Rating:
5 out of 10
Cast:
Idris Elba as Roland Deschain / The Gunslinger
Matthew McConaughey as The Man in Black
Tom Taylor as Jake Chambers
Claudia Kim as Arra Champignon
Fran Kranz as Pimli
Abbey Lee Kershaw as Tirana
Jackie Earle Haley as Sayre
Katheryn Winnick as Laurie Chambers
Dennis Haysbert as Steven Deschain
Michael Barbieri as Timmy
José Zúñiga as Dr. Hotchkiss
Alex McGregor as Susan Delgado
Nicholas Hamilton as Lucas Hanson
The Dark Tower Review:
Magic, like a good joke, works best when you don’t explain it too much. But for being the land of movie magic, Hollywood has traditionally had a problem with actual magic. La La Land has long preferred logic and mechanisms which can be directly communicated and understood by audiences everywhere.
Trying to make the impressionistic reality of fables and fantasy fit into the needs of commercial storytelling always runs a risk of wringing out the ephemeral charm that makes magic, you know, magic. So you can imagine what trying to fit forty years and eight books of genre-mashing weirdness into a 100 minutes of pretty standard action movie is going to end up like.
The Dark Tower is the lynchpin of reality, a multi-mile tall edifice which ties all the worlds of the universe together and, more importantly, keeps out the horde of ravenous creatures waiting in the great beyond. And it is under attack.
The mysterious Man in Black (McConaughey) is tearing at the tower piece by piece. The only thing he needs to tear it down completely is a child of sufficient imagination and sensitivity who he can use his strange machines to transform into a weapon. A child like the troubled Jake Chambers (Taylor), who has been haunted since his father’s death by images of the tower and the Man in Black. And of one other person, a gunslinger (Elba) from another world who is searching for the Man in Black.
What follows is the sort of bog standard boys own adventure Hollywood has become expert at crafting and very bad at making magical. This version, adapted by Akiva Goldsman and Jeff Pinkner (after a decade of development by various other hands), turns its back on the mystery of the Gunslinger chasing the Man in Black across a future desert to focus on Taylor’s boy from a broken family struggling with the oppression of real life.
As The Dark Tower’s point of view character, the idea is that he can introduce us to the weirdness of the Tower’s story after grounding us in modern New York City so that audiences will not feel too lost by direct immersion. It’s not a bad idea; in fact it’s such ‘not a bad idea’ that it has been used by almost every similar action fantasy produced over the last forty years.

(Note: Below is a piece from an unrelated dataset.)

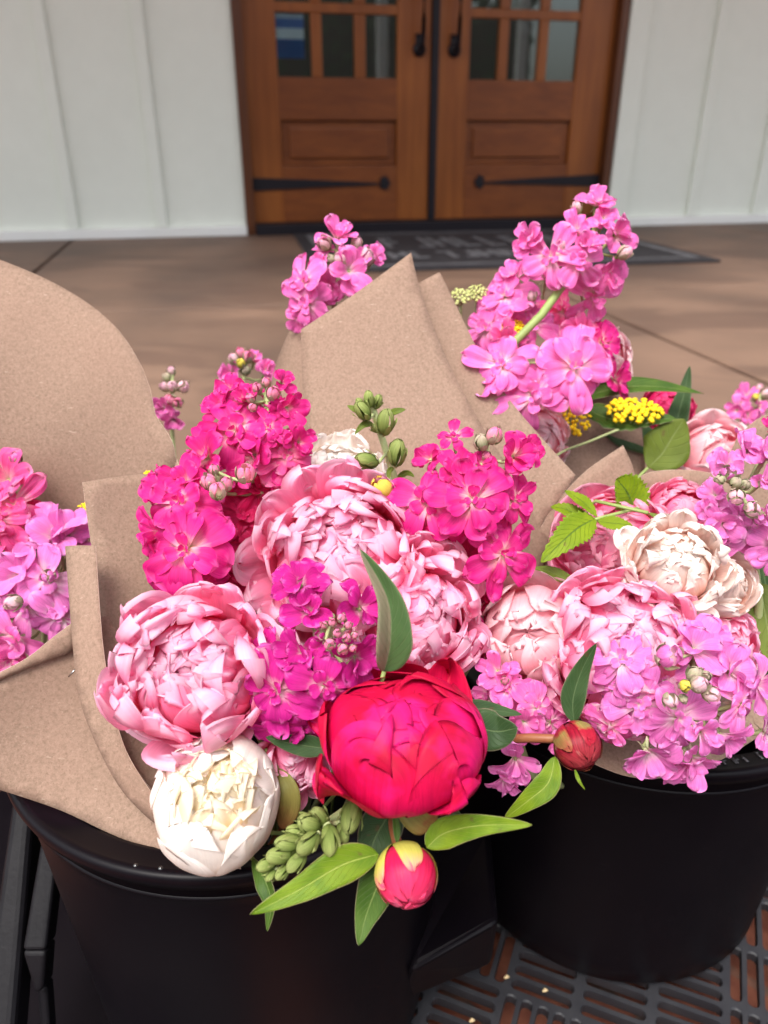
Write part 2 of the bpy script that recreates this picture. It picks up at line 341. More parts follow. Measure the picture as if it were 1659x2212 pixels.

Taylor soon finds himself ejected from his middle class life into a world of increasing danger as he discovers he is secretly the key to the Man in Black’s plan and his only chance to survive is to learn to believe in himself regardless of what society teaches him. He is such a clear refugee of ’80s-era Spielbergian filmmaking he could be a cast member on Stranger Things without trouble.
[There is a different and very long essay to be written on the religion of self-belief in the modern studio film, approached with a single-mindedness which would make a Catholic bishop blush].
Bland and cliché filled as Jake is, he wouldn’t be such a problem if his elevation to the heart of the film didn’t require pushing Elba’s Gunslinger to the side. The nominal protagonist of the film, he doesn’t actually appear for more than a reel in order to properly set up Jake’s situation and he is seen mostly through Jake’s eyes, as a reflection of the child’s growth rather than a developed character in his own right.
Elba brings all the sturdy gravitas and action star swagger you could want from the role – all of The Dark Tower’s best scenes come when he is on screen – but he exists on the periphery for so long that the film never takes full advantage of him. Instead, he must split time with Taylor and McConaughey’s Man in Black, neither of whom are nearly as interesting.
McConaughey, in particular, seems overly aware of the iconic nature of his villain and wants to make him a great screen antagonist but isn’t allowed to share the screen with the other characters till the end and is left staring at screens and over acting.
Or expositing. Director Nikolaj Arcel has made a competently-put-together film and the moments when Roland actually does sling his guns well thought out and executed, even if most of the big moments had to be crammed into the big finale giving the beginning a slow pace.
In between, however, with all the character growth given to Jake, the adults are left with the explaining. In order to make sure the travel across planets and telepathy and other pieces of magic don’t leave us behind, Elba in particular is left to explain exactly what the rules are and not much else. Until it becomes time to take on the Man in Black directly, at which point Elba finally gets to slide into the main character slot, but it is a clumsy transition to say the least.
Studios have been making movies like The Dark Tower for a long time and will continue to make them for longer still because these choices do work (right up until they don’t). But they are beyond familiar by this point, which is not a good starting point for magic. It’s not bad. It’s not good. It’s all terribly, terribly rote.